To avoid the worst effects of climate change, the world must take immediate action to drastically reduce and remove greenhouse gas emissions, the company said. With that in mind, Walmart aims to operate with  zero emissions by 2040, without the use of carbon offsets, across its global operations by:

  • Harvesting enough wind, solar and other renewable energy sources to power its facilities with 100% renewable energy by 2035;
  • Electrifying and zeroing out emissions from all of its vehicles, including long-haul trucks, by 2040; and
  • Transitioning to low-impact refrigerants for cooling and electrified equipment for heating in its stores, clubs, and data and distribution centers by 2040.

Walmart also said that the world’s pursuit of natural resources has resulted in the degradation and loss of critical landscapes and the eradication of many species of plants and animals. The company cited studies showing that animal populations have declined by over 60% in just over 40 years and one-fifth of the Amazon’s rainforest has disappeared in just 50 years. Walmart said a regenerative approach to nature can help reverse these negative impacts and sustain critical resources for the future, while also representing a significant part of the solution to climate change.

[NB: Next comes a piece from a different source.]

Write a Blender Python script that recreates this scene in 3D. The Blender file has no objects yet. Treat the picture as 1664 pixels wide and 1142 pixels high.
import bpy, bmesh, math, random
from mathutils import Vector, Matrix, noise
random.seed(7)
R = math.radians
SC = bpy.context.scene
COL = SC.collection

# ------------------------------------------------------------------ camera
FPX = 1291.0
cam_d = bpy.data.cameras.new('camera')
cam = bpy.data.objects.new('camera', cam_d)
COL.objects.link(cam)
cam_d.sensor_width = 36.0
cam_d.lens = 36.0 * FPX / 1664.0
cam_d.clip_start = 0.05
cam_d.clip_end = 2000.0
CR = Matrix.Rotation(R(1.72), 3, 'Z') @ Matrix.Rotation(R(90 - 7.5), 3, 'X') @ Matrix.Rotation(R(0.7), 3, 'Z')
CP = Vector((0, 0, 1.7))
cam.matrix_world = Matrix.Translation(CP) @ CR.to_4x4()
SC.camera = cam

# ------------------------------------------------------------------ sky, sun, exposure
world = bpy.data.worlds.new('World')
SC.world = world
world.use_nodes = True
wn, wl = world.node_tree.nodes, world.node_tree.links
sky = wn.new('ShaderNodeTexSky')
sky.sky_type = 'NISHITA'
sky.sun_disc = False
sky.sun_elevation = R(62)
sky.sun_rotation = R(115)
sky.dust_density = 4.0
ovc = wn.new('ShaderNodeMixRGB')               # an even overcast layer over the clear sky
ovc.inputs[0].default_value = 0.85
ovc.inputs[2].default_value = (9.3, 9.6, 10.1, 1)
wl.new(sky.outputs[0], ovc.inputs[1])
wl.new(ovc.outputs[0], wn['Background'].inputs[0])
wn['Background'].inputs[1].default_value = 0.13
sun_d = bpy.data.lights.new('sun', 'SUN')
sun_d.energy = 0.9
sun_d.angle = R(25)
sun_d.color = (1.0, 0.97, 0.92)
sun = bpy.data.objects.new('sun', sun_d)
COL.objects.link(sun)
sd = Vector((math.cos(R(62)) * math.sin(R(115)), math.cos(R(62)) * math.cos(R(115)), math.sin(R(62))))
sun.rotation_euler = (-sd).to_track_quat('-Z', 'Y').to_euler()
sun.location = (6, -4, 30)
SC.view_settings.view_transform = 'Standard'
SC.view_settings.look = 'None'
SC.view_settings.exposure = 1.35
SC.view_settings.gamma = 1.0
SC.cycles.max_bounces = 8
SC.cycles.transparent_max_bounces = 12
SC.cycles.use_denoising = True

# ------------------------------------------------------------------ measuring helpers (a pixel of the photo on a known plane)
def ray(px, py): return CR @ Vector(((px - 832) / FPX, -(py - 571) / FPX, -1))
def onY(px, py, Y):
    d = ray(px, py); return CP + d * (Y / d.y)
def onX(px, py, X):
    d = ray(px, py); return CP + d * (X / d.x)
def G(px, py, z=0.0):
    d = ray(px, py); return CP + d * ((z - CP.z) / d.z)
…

“We must all take urgent, sustained action to reverse nature loss and emissions before we reach a tipping point from which we will not recover,” said Kathleen McLaughlin, who is executive vice president and chief sustainability officer for Walmart and president of the Walmart Foundation. “People have pushed past the earth’s natural limits. Healthy societies, resilient economies and thriving businesses rely on nature. Our vision at Walmart is to help transform food and product supply chains to be regenerative, working in harmony with nature – to protect, restore and sustainably use our natural resources.”

Recognizing the need to act now, along with the Walmart Foundation, Walmart aims to protect, manage or restore some of the world’s most critical landscapes by:

  • Continuing to support efforts to preserve at least one acre of natural habitat for every acre of land developed by the company in the U.S.;
  • Driving the adoption of regenerative agriculture practices, sustainable fisheries management and forest protection and restoration – including an expansion of Walmart’s forests policy; and
  • Investing in and working with suppliers to source from placed-based efforts that help preserve natural ecosystems and improve livelihoods.

Walmart’s official announcement of its environmental initiatives came during the opening ceremony of Climate Week NYC. The announcement also came one day before the retailer’s annual Sustainability Milestone Summit, to be held during Climate Week’s Hub Live, where the company will engage Walmart associates, suppliers, NGOs and other stakeholders to advance sustainability in the retail and consumer goods sector.